→ Request: Where a line contains the string "scene", copy that line.

→ Information supplied:

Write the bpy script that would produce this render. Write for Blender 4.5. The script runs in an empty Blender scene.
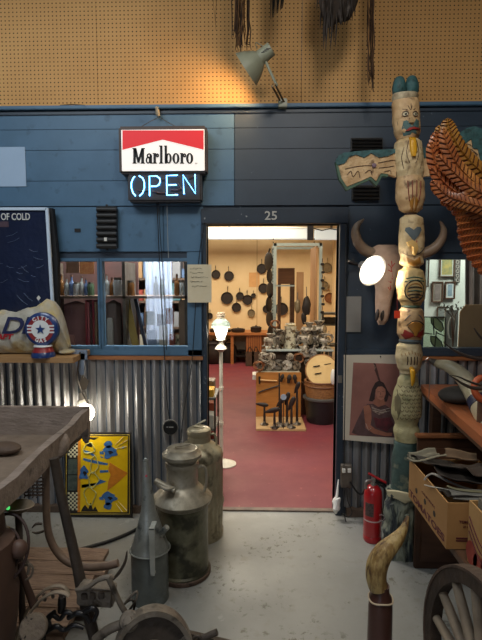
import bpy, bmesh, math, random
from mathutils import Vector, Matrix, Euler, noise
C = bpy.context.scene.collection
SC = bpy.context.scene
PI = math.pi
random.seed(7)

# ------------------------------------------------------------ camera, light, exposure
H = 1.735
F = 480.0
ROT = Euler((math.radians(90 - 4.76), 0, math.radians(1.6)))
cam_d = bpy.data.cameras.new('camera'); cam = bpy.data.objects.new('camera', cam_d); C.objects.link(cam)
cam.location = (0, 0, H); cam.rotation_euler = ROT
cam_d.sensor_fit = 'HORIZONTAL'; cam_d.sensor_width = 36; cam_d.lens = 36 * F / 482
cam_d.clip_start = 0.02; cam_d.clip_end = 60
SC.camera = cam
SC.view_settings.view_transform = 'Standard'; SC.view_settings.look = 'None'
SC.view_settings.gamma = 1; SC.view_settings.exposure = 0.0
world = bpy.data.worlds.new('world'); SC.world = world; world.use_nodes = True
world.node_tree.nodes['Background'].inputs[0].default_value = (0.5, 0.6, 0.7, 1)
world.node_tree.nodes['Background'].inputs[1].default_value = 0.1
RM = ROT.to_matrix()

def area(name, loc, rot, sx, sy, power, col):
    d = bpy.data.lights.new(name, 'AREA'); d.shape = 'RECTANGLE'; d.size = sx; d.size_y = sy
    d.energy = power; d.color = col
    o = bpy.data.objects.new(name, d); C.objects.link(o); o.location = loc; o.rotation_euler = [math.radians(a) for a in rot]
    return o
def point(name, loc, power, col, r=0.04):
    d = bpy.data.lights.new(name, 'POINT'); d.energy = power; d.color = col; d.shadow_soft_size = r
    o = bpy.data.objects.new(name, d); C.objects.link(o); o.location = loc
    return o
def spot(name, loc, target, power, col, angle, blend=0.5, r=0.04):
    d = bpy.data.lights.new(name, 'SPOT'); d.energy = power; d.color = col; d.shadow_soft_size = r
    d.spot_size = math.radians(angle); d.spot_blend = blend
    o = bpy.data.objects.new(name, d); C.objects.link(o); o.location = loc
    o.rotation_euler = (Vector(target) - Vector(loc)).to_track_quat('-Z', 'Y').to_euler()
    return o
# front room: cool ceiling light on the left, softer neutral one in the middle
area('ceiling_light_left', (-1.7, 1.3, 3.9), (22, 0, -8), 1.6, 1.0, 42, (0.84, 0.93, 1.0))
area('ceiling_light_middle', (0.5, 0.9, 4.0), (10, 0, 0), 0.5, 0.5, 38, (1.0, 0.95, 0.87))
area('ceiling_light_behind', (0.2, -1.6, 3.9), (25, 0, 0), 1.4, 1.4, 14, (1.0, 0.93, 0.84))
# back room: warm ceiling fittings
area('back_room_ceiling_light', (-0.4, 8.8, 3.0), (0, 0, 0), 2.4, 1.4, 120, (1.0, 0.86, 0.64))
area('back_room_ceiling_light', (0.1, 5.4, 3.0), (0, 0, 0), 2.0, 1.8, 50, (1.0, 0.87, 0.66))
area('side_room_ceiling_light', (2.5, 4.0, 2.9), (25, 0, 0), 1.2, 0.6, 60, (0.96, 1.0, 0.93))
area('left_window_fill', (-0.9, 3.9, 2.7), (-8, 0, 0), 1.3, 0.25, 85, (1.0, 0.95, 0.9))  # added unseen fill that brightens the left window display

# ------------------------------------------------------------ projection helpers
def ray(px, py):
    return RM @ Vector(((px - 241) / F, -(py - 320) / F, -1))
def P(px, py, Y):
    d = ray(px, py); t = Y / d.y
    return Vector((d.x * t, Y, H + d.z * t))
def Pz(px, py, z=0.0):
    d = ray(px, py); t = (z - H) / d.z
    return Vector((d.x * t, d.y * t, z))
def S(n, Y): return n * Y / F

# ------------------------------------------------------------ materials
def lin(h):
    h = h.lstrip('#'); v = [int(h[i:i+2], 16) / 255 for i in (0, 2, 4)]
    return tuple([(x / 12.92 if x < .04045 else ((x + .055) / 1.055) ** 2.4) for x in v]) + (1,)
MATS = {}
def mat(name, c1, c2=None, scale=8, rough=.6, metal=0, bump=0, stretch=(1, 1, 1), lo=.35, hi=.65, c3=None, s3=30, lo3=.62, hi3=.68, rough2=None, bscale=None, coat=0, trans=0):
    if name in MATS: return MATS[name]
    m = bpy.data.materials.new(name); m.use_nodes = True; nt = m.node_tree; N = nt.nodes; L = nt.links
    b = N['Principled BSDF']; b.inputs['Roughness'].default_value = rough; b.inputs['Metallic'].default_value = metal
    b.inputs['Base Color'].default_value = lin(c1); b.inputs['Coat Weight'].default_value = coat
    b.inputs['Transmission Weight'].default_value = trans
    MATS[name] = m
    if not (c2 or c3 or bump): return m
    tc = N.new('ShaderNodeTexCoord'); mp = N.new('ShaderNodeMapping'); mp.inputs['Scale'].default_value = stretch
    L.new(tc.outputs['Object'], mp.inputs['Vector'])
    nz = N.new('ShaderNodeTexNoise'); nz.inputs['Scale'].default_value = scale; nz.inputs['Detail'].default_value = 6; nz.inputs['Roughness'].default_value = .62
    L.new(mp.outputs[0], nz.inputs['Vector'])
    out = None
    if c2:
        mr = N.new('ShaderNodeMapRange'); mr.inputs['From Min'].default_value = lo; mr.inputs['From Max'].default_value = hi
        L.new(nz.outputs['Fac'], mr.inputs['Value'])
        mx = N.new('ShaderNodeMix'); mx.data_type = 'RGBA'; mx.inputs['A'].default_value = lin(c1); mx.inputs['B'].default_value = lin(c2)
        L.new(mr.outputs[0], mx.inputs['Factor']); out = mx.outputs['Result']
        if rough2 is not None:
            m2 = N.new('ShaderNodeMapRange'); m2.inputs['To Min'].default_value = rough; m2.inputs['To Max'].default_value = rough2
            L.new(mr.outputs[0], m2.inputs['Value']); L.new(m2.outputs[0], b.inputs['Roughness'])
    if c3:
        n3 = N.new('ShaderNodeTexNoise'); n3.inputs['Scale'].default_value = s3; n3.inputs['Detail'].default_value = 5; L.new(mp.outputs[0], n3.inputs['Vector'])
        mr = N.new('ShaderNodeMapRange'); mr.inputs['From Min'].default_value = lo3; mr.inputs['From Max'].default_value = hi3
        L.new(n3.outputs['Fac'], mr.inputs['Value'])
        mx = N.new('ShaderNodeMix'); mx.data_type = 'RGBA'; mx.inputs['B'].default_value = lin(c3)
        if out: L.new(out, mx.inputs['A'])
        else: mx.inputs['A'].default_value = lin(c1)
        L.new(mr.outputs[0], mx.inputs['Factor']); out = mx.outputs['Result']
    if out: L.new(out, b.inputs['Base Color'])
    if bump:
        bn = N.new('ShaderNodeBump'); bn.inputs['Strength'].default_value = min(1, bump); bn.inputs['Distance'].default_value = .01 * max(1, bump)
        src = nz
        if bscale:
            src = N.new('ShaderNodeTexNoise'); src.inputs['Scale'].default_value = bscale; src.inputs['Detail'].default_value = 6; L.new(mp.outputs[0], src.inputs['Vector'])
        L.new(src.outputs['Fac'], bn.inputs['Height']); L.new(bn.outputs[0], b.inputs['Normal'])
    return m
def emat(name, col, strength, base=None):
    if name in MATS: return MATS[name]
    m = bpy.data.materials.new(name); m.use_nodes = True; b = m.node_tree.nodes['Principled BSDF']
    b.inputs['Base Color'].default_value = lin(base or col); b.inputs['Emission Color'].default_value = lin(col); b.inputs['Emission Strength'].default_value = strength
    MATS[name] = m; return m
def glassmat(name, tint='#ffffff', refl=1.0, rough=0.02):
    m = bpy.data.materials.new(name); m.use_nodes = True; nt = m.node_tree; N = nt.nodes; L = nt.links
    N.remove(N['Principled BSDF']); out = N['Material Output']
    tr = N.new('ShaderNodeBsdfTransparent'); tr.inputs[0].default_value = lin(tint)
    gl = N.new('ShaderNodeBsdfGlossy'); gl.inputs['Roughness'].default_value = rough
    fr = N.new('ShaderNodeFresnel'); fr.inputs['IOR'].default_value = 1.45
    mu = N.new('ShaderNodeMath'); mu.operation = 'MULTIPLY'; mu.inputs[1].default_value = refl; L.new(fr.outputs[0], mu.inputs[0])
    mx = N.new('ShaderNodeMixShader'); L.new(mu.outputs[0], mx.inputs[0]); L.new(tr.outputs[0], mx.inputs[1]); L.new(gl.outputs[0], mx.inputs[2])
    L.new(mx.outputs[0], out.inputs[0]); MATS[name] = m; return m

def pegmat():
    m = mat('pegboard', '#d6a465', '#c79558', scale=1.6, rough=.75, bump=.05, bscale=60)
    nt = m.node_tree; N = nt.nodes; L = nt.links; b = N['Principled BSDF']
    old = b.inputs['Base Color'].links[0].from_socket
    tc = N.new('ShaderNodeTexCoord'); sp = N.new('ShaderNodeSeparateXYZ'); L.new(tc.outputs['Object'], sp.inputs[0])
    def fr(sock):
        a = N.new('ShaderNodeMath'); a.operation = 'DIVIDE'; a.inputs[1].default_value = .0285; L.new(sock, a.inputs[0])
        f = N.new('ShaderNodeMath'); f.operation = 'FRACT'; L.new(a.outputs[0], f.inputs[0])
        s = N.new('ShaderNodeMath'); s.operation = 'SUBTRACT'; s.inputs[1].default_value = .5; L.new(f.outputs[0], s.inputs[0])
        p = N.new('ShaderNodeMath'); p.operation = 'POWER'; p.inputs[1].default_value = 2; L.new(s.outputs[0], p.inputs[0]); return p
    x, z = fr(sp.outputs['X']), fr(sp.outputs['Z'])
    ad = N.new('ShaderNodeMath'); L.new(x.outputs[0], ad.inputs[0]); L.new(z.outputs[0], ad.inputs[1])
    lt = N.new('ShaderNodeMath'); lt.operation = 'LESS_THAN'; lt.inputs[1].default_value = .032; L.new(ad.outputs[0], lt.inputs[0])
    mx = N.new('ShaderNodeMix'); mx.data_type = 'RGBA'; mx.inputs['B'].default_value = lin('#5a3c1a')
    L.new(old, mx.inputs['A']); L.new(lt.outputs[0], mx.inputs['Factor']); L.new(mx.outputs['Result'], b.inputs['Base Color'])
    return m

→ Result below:
Write the bpy script that would produce this render. Write for Blender 4.5. The script runs in an empty Blender scene.
C = bpy.context.scene.collection
SC = bpy.context.scene